I leaned against the railing and did vertical sit ups while Mr. You and NFHK guy pushed at each other. After a while Mr. You called me over to push with NFHK, saying, “You’ve got to try this out on TC.” We lined up, and NFHK reared back and gave me a big shove. That’s your big discovery? I thought. We lined up again and I gave him the same. Mr. You laughed, saying, “You see, he can do that, too!” I just shrugged. Anyone can do that, after all.

“I practice three times a week, so it’s natural that I am improving faster than you,” NFHK told me as we resumed. My session with him was actually pretty good after that. I learned that, as he tends to go for shoulders and long reaches, all I have to do is let my shoulders go limp and lower my stance, and he has nothing to push. From there all I have to do is twist around, he he goes flying. The only problem is knowing what he is going to do before he actually does it.

Actually, I’ve found that with most sports, and even other things, being able to see a moment into the future is a useful skill.
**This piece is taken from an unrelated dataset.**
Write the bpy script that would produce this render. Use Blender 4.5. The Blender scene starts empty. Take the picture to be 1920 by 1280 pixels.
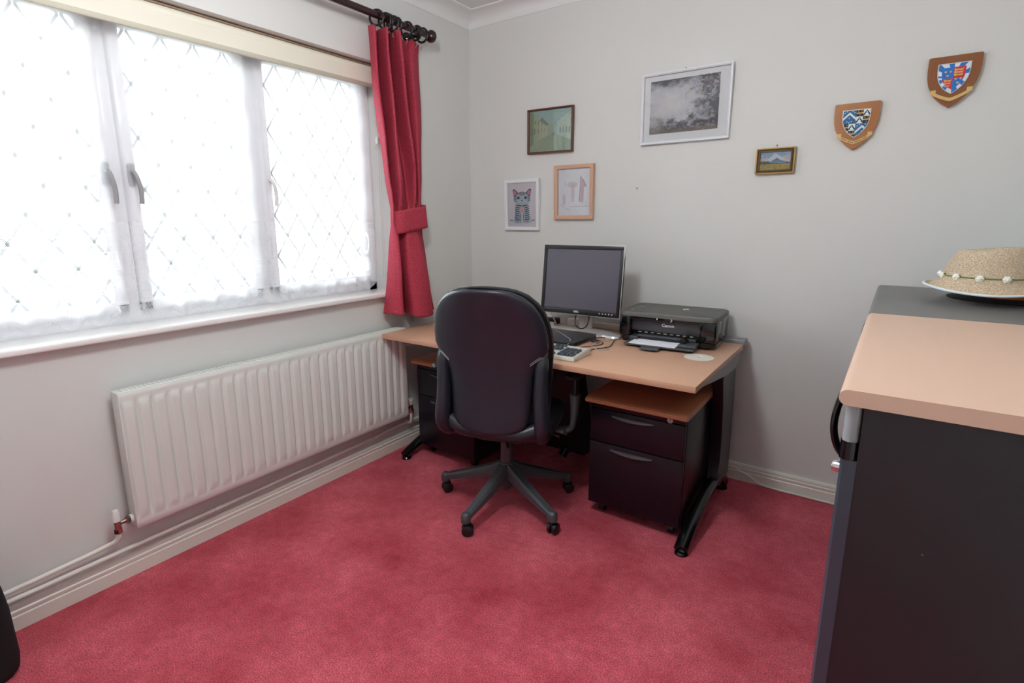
import bpy, bmesh, math, random
from mathutils import Vector, Matrix, Euler, noise as mnoise
import numpy as np

PI = math.pi
scene = bpy.context.scene
COL = scene.collection
random.seed(4)

# ------------------------------------------------------------------ camera
def rot_m(y, p, r):
    return (Matrix.Rotation(y, 3, 'Z') @ Matrix.Rotation(p, 3, 'X') @ Matrix.Rotation(r, 3, 'Z'))
cam = bpy.data.cameras.new('camera'); cam_o = bpy.data.objects.new('camera', cam); COL.objects.link(cam_o)
cam.sensor_width = 36; cam.sensor_fit = 'HORIZONTAL'
cam.lens = 1001.6113 / 1920 * 36
cam.shift_x = 38.589 / 1920; cam.shift_y = -23.209 / 1920
cam.clip_start = 0.02; cam.clip_end = 200
_m = rot_m(0.626502, 1.368255, -0.006994).to_4x4(); _m.translation = Vector((2.170589, -2.784826, 1.309497))
cam_o.matrix_world = _m
scene.camera = cam_o

# ------------------------------------------------------------------ colour management
scene.view_settings.view_transform = 'Standard'
scene.view_settings.look = 'None'
scene.view_settings.gamma = 1.0
scene.view_settings.exposure = 0.2
scene.view_settings.use_curve_mapping = False
scene.cycles.use_denoising = True
scene.cycles.max_bounces = 10
scene.cycles.diffuse_bounces = 6
scene.cycles.glossy_bounces = 4
scene.cycles.transparent_max_bounces = 16
scene.cycles.sample_clamp_indirect = 6.0
scene.cycles.caustics_reflective = False
scene.cycles.caustics_refractive = False

# ------------------------------------------------------------------ sky (bright overcast day outside)
world = bpy.data.worlds.new('overcast_sky'); scene.world = world; world.use_nodes = True
wn = world.node_tree.nodes; wl = world.node_tree.links; wn.clear()
w_out = wn.new('ShaderNodeOutputWorld'); w_bg = wn.new('ShaderNodeBackground')
w_tc = wn.new('ShaderNodeTexCoord'); w_sep = wn.new('ShaderNodeSeparateXYZ'); w_ramp = wn.new('ShaderNodeValToRGB')
w_mr = wn.new('ShaderNodeMapRange'); w_mr.inputs['From Min'].default_value = -1; w_mr.inputs['From Max'].default_value = 1
wl.new(w_tc.outputs['Generated'], w_sep.inputs[0]); wl.new(w_sep.outputs['Z'], w_mr.inputs['Value'])
wl.new(w_mr.outputs[0], w_ramp.inputs[0]); wl.new(w_ramp.outputs[0], w_bg.inputs[0]); wl.new(w_bg.outputs[0], w_out.inputs[0])
cr = w_ramp.color_ramp
cr.elements[0].position = 0.0; cr.elements[0].color = (.30, .34, .30, 1)
cr.elements[1].position = 1.0; cr.elements[1].color = (1.53, 1.66, 1.72, 1)
e = cr.elements.new(0.47); e.color = (.38, .43, .40, 1)
e = cr.elements.new(0.54); e.color = (.72, .82, .88, 1)
w_bg.inputs[1].default_value = 13.0

# window portal (guides sky light sampling only)
pl = bpy.data.lights.new('window_portal', 'AREA'); pl.shape = 'RECTANGLE'; pl.size = 2.44; pl.size_y = 1.2
pl.cycles.is_portal = True
po = bpy.data.objects.new('window_portal', pl); COL.objects.link(po)
po.matrix_world = Matrix.Translation((-0.22, -1.92, 1.5)) @ Matrix.Rotation(-PI/2, 4, 'Y')

# added fill lamp: an unseen opal globe hanging in the middle of the room above the picture (built at the end of the script)
FILL_LAMP = (1.30, -2.05, 2.22)
FILL_STRENGTH = 59.0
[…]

The best athletes I’ve seen seem to know exactly what’s going to happen before it does. The world-class badminton matches I’ve watched are straight out of H.G. Wells, in that the players get into position to hit a ball that hasn’t even been sent over the net yet.

As usual, what works with one opponent doesn’t work with another, I found when pushing with Mr. You later. His performance and tactics differ every time, it seems. Last night he was all about the quick shove, but I could see he was getting ready to do it well before he did, as he would tense up. The shoulder-relaxing thing didn’t work so well because he tends to go for torso push points. It seems everyone is a different language to learn.

I sat for a while on the curb watching the Tree Root Master teach his little group of followers. It seemed all about meeting force with force, but I have to admit he does have a great grasp of angles.

Teacher Xu told me about using leverage to gain the upper hand in a bout. “You have to make your opponent into a straight line,” he said, “so you can get the leverage to push him over.” He called over the interior designer I pushed with last week. He had been practicing with the tree root group, and we started pushing. It went well enough at first, but he quickly got frustrated and began shoving violently with all his force. If I had to guess, I’d say he was working through a fair bit of anger. It was easy enough to deal with for a while, but it quickly got repetitive and boring. I was tired, but I went along with it until he exhausted himself.

“Think of your opponent as very light, like air,” Teacher Xu told me as the other students were leaving. “Overreaction only gives him the advantage. You must move so that even a mosquito can’t quite land on you,” he added, quoting the Jing Lun, which is sort of the bible of Tai-chi. “If you overreact you won’t be able to take over his power and use it against him.”